Однажды я высказал удивление: зачем X, что бы ни писал — поминает про свою ссылку в Сибирь?
— Ну, как же вы не понимаете? — сказал Гершензон: — Это же его орден; орден пришит к мундиру и сам собой надевается вместе с мундиром.
Иногда он проявлял даже резкую нетерпимость. Мы как-то ехали в трамвае с Девичьего Поля к Арбатским Воротам. У Смоленского рынка в вагон вошел почтеннейший господин, поздоровался с Гершензоном и завел разговор. Гершензон отвечал, поглядывая в окно. Вдруг, в начале Арбата, он кинулся к выходу. Я его стал удерживать:
— Куда вы? Нам еще две остановки.
— Нет, нам слезать!
И, не слушая меня, выскочил из вагона. На тротуаре он на меня накинулся:
— Зачем вы меня удерживали? Что ж, вы хотели, чтобы я с ним еще разговаривал? Нет, уж лучше дойдем пешком.
— Да кто это?
— Профессор Р.: самый надутый дурак, какого я знаю.
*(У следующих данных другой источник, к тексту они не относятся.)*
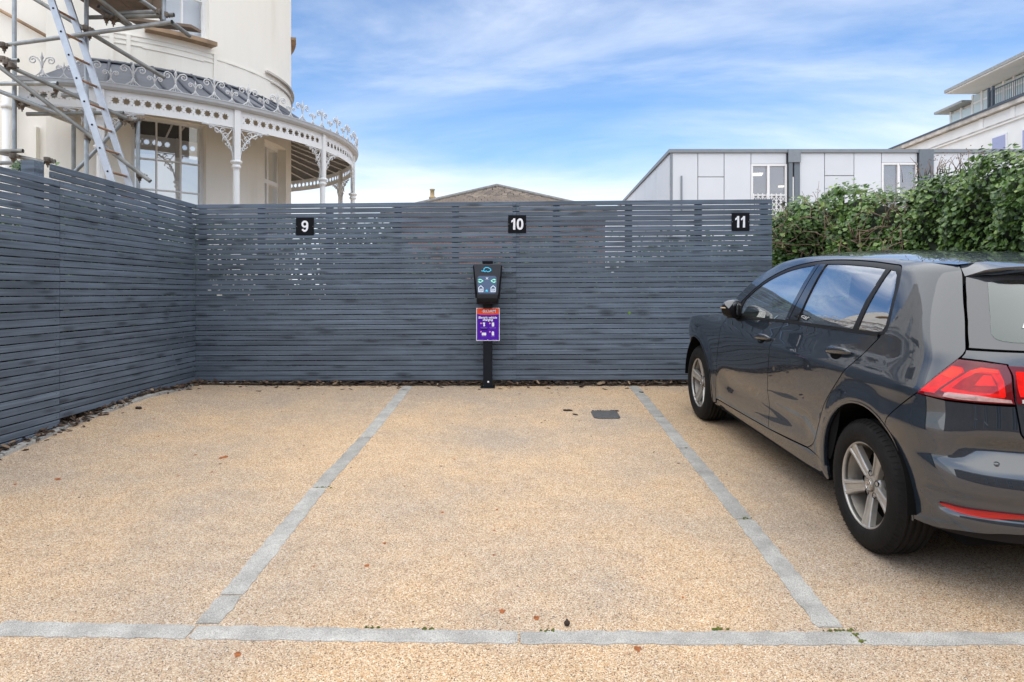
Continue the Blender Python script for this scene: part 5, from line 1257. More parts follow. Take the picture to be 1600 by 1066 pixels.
    for _ in range(170):
        s_ = rn.uniform(.1, 1.75); z_ = rn.uniform(1.45, 2.35); x_, y_, a_, b_, tp_ = at(s_); a_, b_ = -abs(a_), -abs(b_); p = Vector((x_+a_*(.03+float(bumps(s_, z_))), y_+b_*(.03+float(bumps(s_, z_))), z_)); d = Vector((rn.gauss(.2, .6), rn.gauss(0, .3), rn.gauss(.2, .6))).normalized(); L_ = rn.uniform(.12, .42); pts_ = [p]
        for k in range(3): d = (d+Vector((rn.gauss(0, .25), rn.gauss(0, .2), rn.gauss(0, .25)))).normalized(); pts_.append(pts_[-1]+d*L_/3)
        tw.tube(pts_, [.005, .004, .003, .0015], 4)
    for _ in range(62):
        s_ = rn.choice([rn.uniform(0, 6), rn.gauss(.45, .12), rn.gauss(2.4, .25), rn.gauss(2.0, .15)]); s_ = min(max(s_, 0), S[-1]); x_, y_, a_, b_, tp_ = at(s_); p = Vector((x_+.05+rn.uniform(0, .3), y_+rn.uniform(0, .1), tp_+.02)); d = Vector((rn.gauss(0, .3), rn.gauss(0, .2), 1)).normalized(); L_ = rn.uniform(.06, .22)
        tw.tube([p, p+d*L_*.5, p+(d+Vector((rn.gauss(0, .2), 0, 0))).normalized()*L_], [.0045, .0035, .0015], 4)
        if rn.random() < .4:
            for _ in range(6): e = p+d*L_+Vector((rn.gauss(0, .02), rn.gauss(0, .02), rn.gauss(0, .012))); tw.lathe([(.0005, -.006), (.006, 0), (.0005, .006)], 5, e)
    tw.build('bare_stems', M['twig'], t, 'stuff')
hedge()

# ------------------------------------------------------------------ body surface of the car
def pchip(xs,ys):
    xs=np.array(xs,float);ys=np.array(ys,float);h=np.diff(xs);d=np.diff(ys)/h
    m=np.zeros(len(xs));m[0]=d[0];m[-1]=d[-1]
    for i in range(1,len(xs)-1):
        if d[i-1]*d[i]>0:
            w1=2*h[i]+h[i-1];w2=h[i]+2*h[i-1];m[i]=(w1+w2)/(w1/d[i-1]+w2/d[i])
    def f(x):
        x=np.asarray(x,float);xc=np.clip(x,xs[0],xs[-1]);i=np.clip(np.searchsorted(xs,xc)-1,0,len(xs)-2)
        t=(xc-xs[i])/h[i]
        return (2*t**3-3*t**2+1)*ys[i]+(t**3-2*t**2+t)*h[i]*m[i]+(-2*t**3+3*t**2)*ys[i+1]+(t**3-t**2)*h[i]*m[i+1]
    return f
def sst(a,b,x):
    t=np.clip((np.asarray(x,float)-a)/(b-a),0,1);return t*t*(3-2*t)
Wz=pchip([.10,.17,.22,.30,.36,.45,.60,.72,.80,.850,.868,.92,.97,1.02,1.07,1.2,1.3,1.36,1.385,1.405,1.42,1.432,1.44],
         [.74,.79,.84,.862,.866,.874,.884,.890,.894,.8955,.889,.868,.849,.833,.818,.764,.715,.680,.660,.632,.600,.555,.50])
Wf=pchip([.10,.17,.22,.30,.45,.60,.72,.80,.85,.88,.91,.935,.96,1.0],[.74,.79,.84,.86,.872,.884,.890,.892,.886,.872,.845,.80,.74,.62])
URz=pchip([.10,.2,.25,.33,.42,.52,.575,.61,.66,.75,.85,.95,1.02,1.06,1.2,1.33,1.38,1.42,1.45],
          [3.20,3.30,3.345,3.372,3.380,3.372,3.352,3.330,3.322,3.310,3.295,3.275,3.255,3.235,3.14,3.035,2.985,2.91,2.80])
ZC=pchip([-.85,-.7,-.4,0,.12,.5,.95,1.2,1.6,2.0,2.4,2.8,3.06],[.66,.78,.88,.975,1.03,1.24,1.408,1.440,1.456,1.453,1.441,1.417,1.392])
HUBS=((0.,.316),(2.637,.316))
A_R,N_R,L_R=.52,3.0,.95
A_F,N_F,L_F=.90,2.5,1.3
UF=-.86
def width(u,z):
    dz=(ZC(np.clip(u,1.0,3.0))-1.456)*sst(1.15,1.36,z)
    w=Wz(z-dz)
    k=1-sst(.25,.75,u)
    drop=.14*sst(.1,-.75,u) if False else .14*(1-sst(-.75,.1,u))
    w=w*(1-k)+Wf(z+drop)*k
    for hu,hz in HUBS:
        r=np.hypot(u-hu,z-hz-.01); w=w+.014*np.exp(-((r-.40)/.055)**2)*(z<.95)
    return w
def P(s,z,off=0.0,full=False):
    s=np.asarray(s,float);z=np.asarray(z,float)
    us=URz(z)-A_R; uf=UF+A_F
    u=np.clip(s,uf,us)
    w=width(u,z)
    # plan bow
    th=np.clip((s-us)/L_R,0,1.2)*math.pi/2
    r=(np.abs(np.cos(th))**N_R+np.abs(np.sin(th))**N_R)**(-1/N_R)
    v=w*r*np.cos(th); U=np.where(s>us,us+A_R*r*np.sin(th),u)
    tf=np.clip((uf-s)/L_F,0,1.2)*math.pi/2
    rf=(np.abs(np.cos(tf))**N_F+np.abs(np.sin(tf))**N_F)**(-1/N_F)
    v=np.where(s<uf,w*rf*np.cos(tf),v); U=np.where(s<uf,uf-A_F*rf*np.sin(tf),U)
    # slight side taper to ends
    v=v-.022*sst(1.9,2.9,u)*(s>1.9)*np.clip(np.cos(th),0,1)
    return np.stack([U,v,z+0*s],-1)
def N(s,z):
    e=.004
    a=P(s+e,z)-P(s-e,z); b=P(s,z+e)-P(s,z-e)
    n=-np.cross(a,b); return n/np.maximum(np.linalg.norm(n,axis=-1,keepdims=True),1e-9)
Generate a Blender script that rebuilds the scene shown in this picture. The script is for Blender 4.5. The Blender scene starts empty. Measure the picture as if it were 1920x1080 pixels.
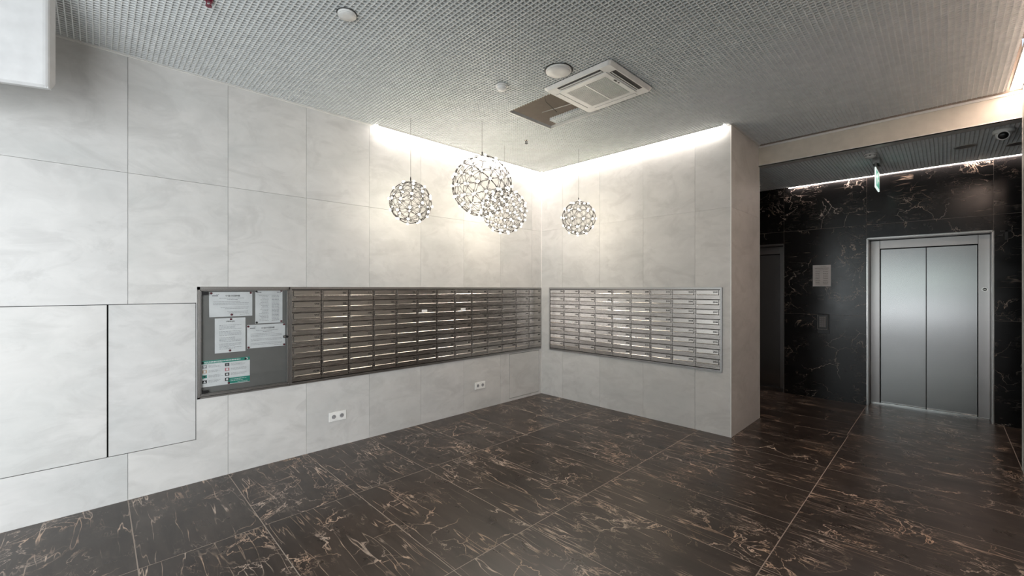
import bpy, bmesh, math, random
from mathutils import Vector, Matrix
random.seed(7)
sc = bpy.context.scene
col = sc.collection
PI = math.pi

# ------------------------------------------------------------------ camera, world, lights, exposure
CAM = (4.0525, -4.5576, 1.5)
YAW = math.radians(135.6)                     # direction of view, counter-clockwise from +x
cd = bpy.data.cameras.new('camera'); cam = bpy.data.objects.new('camera', cd); col.objects.link(cam)
cam.location = CAM; cam.rotation_euler = (PI/2, 0, YAW - PI/2)
cd.sensor_width = 36; cd.lens = 795/1920*36; cd.shift_y = 1/1920; cd.clip_start = 0.05
sc.camera = cam

sc.view_settings.view_transform = 'Standard'; sc.view_settings.look = 'None'
sc.view_settings.gamma = 1; sc.view_settings.use_curve_mapping = False
sc.view_settings.exposure = -0.04

w = bpy.data.worlds.new('world'); sc.world = w; w.use_nodes = True
w.node_tree.nodes['Background'].inputs[0].default_value = (0.75, 0.85, 1.0, 1)
w.node_tree.nodes['Background'].inputs[1].default_value = 1.2

def area(name, loc, rot, sx, sy, power, color):
    ld = bpy.data.lights.new(name, 'AREA'); ld.shape = 'RECTANGLE'; ld.size = sx; ld.size_y = sy
    ld.energy = power; ld.color = color
    o = bpy.data.objects.new(name, ld); col.objects.link(o); o.location = loc; o.rotation_euler = rot
    return o
# daylight through the glazed entrance front behind the camera (y = -8.2) 
area('daylight_front_west', (1.15, -8.12, 1.45), (PI/2, 0, 0), 1.9, 2.4, 26, (0.95, 1.0, 0.96))
# east bay: green and pale band lamps added for lift door reflections
area('band_lamp_east_green', (3.30, -8.12, 1.75), (PI/2, 0, 0), 1.7, 0.5, 8, (0.80, 1.0, 0.84))
area('band_lamp_east_pale', (3.30, -8.12, 0.80), (PI/2, 0, 0), 1.7, 0.26, 13, (0.96, 0.98, 1.0))
# daylight through the glazing in the right wall behind the camera: sky light, coming slightly downwards
sg = area('daylight_side_glazing', (4.46, -6.55, 1.45), (PI/2 - 0.20, 0, PI/2), 2.7, 2.5, 160, (0.95, 0.98, 1.0))
sg.data.spread = math.radians(135)

STRIP_MAIN, STRIP_LOBBY, STRIP_RIGHT, BULB = 54.0, 60.0, 42.0, 2.6

# ------------------------------------------------------------------ node helpers / materials
def nm(name):
    m = bpy.data.materials.new(name); m.use_nodes = True; nt = m.node_tree
    return m, nt, nt.nodes['Principled BSDF']
def N(nt, t, **k):
    n = nt.nodes.new(t)
    for a, b in k.items():
        if a in n.inputs.keys(): n.inputs[a].default_value = b
        else: setattr(n, a, b)
    return n
def L(nt, a, b): nt.links.new(a, b)
def ramp(nt, src, stops):
    r = nt.nodes.new('ShaderNodeValToRGB'); e = r.color_ramp.elements
    while len(e) < len(stops): e.new(0.5)
    for i, (p, c) in enumerate(stops):
        e[i].position = p; e[i].color = (c[0], c[1], c[2], 1) if hasattr(c, '__len__') else (c, c, c, 1)
    L(nt, src, r.inputs[0]); return r
def math_(nt, op, a, b=None, clamp=False):
    n = nt.nodes.new('ShaderNodeMath'); n.operation = op; n.use_clamp = clamp
    for i, v in enumerate((a, b)):
        if v is None: continue
        if isinstance(v, (int, float)): n.inputs[i].default_value = v
        else: L(nt, v, n.inputs[i])
    return n.outputs[0]
def mixc(nt, f, a, b, mode='MIX'):
    n = nt.nodes.new('ShaderNodeMix'); n.data_type = 'RGBA'; n.blend_type = mode
    if isinstance(f, (int, float)): n.inputs[0].default_value = f
    else: L(nt, f, n.inputs[0])
    for i, v in ((6, a), (7, b)):
        if isinstance(v, tuple): n.inputs[i].default_value = (*v, 1)
        else: L(nt, v, n.inputs[i])
    return n.outputs[2]
def coords(nt, scale=(1, 1, 1), rand=True):
    """object coordinates, shifted by a random amount per piece"""
    tc = nt.nodes.new('ShaderNodeNewGeometry')
    mp = nt.nodes.new('ShaderNodeMapping'); mp.inputs['Scale'].default_value = scale
    L(nt, tc.outputs['Position'], mp.inputs[0])
    if not rand: return mp.outputs[0]
    oi = nt.nodes.new('ShaderNodeObjectInfo')
    cx = nt.nodes.new('ShaderNodeCombineXYZ')
    L(nt, math_(nt, 'MULTIPLY', oi.outputs['Random'], 37.0), cx.inputs[0])
    L(nt, math_(nt, 'MULTIPLY', oi.outputs['Random'], 91.0), cx.inputs[1])
    L(nt, math_(nt, 'MULTIPLY', oi.outputs['Random'], 53.0), cx.inputs[2])
    va = nt.nodes.new('ShaderNodeVectorMath'); va.operation = 'ADD'
    L(nt, mp.outputs[0], va.inputs[0]); L(nt, cx.outputs[0], va.inputs[1])
    return va.outputs[0]
def noise(nt, vec, scale, detail=4, rough=0.5, dist=0.0):
    n = nt.nodes.new('ShaderNodeTexNoise'); n.inputs['Scale'].default_value = scale
    n.inputs['Detail'].default_value = detail; n.inputs['Roughness'].default_value = rough
    n.inputs['Distortion'].default_value = dist; L(nt, vec, n.inputs['Vector']); return n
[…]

Не вынося глупости, ханжества, доктринерства, даже на них обижаясь, он был незлобив на обиды, нанесенные ему лично. Однажды некий Бобров прислал ему свою книжку: «Новое о стихосложении Пушкина». Книжка, однако ж, была завернута в номер не то «Земщины», не то «Русской Земли» — с погромной антисемитской статьей того же автора. Статья была тщательно обведена красным карандашом. Рассказывая об этом, Гершензон смялся, а говоря о Боброве всегда прибавлял:
— А все-таки человек он умный.
Еще в начале знакомства он вдруг спросил:
— У вас хороший характер?
— Не важный.
— Ну, значит, скоро поссоримся: у меня ужасный характер. Вот вы увидите.
Слава Богу, мы не поссорились. «Ужасного» в его характере оказалось одно: упрямство. В общем он умел слушать возражения и умел иногда соглашаться с ними. Но часто бывало иначе: он вдруг безнадежно махал рукой и воскликнув: «Бог знает, что вы говорите!» — резко переходил на другую тему.